• [WRITTEN EXERCISE] Restate, exactly and only, the lines from the first through the line containing "scene.camera = cam".

• [DATA EXTRACT]
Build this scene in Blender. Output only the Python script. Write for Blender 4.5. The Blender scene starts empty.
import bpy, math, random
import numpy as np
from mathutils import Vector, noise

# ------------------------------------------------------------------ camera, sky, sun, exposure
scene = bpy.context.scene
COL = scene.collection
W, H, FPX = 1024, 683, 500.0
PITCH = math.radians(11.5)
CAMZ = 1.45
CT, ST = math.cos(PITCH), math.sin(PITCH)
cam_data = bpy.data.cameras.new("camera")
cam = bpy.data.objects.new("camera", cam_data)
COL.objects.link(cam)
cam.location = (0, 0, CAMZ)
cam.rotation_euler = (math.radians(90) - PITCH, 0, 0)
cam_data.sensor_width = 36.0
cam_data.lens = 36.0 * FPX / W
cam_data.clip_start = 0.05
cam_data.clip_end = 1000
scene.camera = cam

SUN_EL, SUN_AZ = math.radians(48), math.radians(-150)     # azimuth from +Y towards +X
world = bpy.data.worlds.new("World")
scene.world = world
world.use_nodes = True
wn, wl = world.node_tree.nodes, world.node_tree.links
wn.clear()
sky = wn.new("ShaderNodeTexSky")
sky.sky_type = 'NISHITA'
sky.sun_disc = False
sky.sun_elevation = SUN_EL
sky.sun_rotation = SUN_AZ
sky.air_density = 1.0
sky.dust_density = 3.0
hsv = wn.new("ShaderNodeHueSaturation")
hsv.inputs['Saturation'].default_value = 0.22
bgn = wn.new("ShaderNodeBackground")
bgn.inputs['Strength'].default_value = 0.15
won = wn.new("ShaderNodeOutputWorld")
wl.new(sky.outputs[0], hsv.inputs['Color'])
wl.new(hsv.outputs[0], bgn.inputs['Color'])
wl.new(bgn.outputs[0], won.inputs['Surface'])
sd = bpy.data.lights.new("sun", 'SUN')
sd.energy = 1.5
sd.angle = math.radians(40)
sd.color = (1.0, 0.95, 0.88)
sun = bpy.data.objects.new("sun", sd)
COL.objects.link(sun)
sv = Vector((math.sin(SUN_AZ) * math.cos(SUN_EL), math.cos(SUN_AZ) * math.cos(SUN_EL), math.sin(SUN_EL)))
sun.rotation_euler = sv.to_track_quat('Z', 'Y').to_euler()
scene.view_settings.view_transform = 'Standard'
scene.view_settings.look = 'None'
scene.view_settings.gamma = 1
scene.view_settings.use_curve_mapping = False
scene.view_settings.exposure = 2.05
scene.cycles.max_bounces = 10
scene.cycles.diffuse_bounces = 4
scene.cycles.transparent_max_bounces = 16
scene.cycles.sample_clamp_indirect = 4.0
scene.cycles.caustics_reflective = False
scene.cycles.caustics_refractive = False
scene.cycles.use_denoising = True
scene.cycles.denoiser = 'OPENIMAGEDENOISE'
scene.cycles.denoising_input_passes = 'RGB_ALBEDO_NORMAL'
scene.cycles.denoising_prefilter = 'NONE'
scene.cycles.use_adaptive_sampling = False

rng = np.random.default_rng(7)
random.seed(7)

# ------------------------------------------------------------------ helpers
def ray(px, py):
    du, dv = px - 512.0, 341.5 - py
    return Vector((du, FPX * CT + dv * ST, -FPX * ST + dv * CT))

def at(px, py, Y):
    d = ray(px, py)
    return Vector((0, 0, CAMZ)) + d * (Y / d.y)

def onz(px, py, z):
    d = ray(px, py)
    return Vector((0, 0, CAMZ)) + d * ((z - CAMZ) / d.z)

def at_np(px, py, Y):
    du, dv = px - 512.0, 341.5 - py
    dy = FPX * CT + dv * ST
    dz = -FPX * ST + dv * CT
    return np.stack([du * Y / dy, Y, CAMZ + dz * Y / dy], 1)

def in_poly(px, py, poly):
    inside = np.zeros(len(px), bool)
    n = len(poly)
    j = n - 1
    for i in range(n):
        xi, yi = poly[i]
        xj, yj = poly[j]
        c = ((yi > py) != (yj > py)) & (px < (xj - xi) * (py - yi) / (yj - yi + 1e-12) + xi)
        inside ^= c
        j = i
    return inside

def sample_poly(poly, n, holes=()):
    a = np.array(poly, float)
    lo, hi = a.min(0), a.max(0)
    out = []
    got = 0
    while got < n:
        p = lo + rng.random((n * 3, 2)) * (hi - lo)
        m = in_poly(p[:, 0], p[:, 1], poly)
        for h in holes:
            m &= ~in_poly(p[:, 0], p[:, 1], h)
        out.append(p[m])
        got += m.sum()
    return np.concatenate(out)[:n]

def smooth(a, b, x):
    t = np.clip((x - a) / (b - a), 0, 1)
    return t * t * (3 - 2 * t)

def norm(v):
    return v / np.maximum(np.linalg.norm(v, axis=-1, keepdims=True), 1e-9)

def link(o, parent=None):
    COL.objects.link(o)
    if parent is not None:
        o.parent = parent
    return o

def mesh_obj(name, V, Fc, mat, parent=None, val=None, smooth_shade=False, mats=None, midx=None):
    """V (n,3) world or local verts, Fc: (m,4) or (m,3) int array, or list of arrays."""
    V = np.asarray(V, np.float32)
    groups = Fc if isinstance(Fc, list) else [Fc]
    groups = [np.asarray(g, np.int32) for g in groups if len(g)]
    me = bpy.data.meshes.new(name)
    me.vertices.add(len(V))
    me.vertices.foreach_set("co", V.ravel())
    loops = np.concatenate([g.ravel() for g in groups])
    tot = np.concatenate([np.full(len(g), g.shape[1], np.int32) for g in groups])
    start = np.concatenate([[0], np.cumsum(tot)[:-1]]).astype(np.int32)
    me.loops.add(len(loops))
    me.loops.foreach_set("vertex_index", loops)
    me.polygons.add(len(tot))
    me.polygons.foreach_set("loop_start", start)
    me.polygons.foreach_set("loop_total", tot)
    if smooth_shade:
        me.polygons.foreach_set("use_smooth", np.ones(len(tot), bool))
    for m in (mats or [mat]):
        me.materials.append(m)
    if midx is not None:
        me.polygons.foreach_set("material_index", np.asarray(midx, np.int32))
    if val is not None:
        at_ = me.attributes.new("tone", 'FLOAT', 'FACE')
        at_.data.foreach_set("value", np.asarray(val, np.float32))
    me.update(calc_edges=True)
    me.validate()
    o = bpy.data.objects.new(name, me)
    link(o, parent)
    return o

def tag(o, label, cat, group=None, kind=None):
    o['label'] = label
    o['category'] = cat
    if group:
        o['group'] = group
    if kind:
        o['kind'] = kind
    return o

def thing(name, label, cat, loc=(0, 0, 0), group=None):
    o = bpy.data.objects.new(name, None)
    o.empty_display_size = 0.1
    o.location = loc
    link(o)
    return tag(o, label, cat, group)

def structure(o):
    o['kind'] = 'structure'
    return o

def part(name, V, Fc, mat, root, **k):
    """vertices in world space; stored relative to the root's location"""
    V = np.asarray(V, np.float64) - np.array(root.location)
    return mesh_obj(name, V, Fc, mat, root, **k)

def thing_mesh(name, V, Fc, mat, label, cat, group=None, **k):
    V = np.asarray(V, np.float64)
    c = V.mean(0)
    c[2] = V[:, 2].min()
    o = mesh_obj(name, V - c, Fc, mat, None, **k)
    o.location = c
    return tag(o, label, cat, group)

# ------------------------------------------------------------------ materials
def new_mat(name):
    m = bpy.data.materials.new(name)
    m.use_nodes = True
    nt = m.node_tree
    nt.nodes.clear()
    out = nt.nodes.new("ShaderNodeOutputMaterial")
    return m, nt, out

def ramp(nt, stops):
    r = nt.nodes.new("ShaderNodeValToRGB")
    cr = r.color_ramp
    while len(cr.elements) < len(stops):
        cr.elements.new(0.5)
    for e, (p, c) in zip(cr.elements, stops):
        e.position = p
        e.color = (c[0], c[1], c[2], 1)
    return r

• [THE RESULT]
Build this scene in Blender. Output only the Python script. Write for Blender 4.5. The Blender scene starts empty.
import bpy, math, random
import numpy as np
from mathutils import Vector, noise

# ------------------------------------------------------------------ camera, sky, sun, exposure
scene = bpy.context.scene
COL = scene.collection
W, H, FPX = 1024, 683, 500.0
PITCH = math.radians(11.5)
CAMZ = 1.45
CT, ST = math.cos(PITCH), math.sin(PITCH)
cam_data = bpy.data.cameras.new("camera")
cam = bpy.data.objects.new("camera", cam_data)
COL.objects.link(cam)
cam.location = (0, 0, CAMZ)
cam.rotation_euler = (math.radians(90) - PITCH, 0, 0)
cam_data.sensor_width = 36.0
cam_data.lens = 36.0 * FPX / W
cam_data.clip_start = 0.05
cam_data.clip_end = 1000
scene.camera = cam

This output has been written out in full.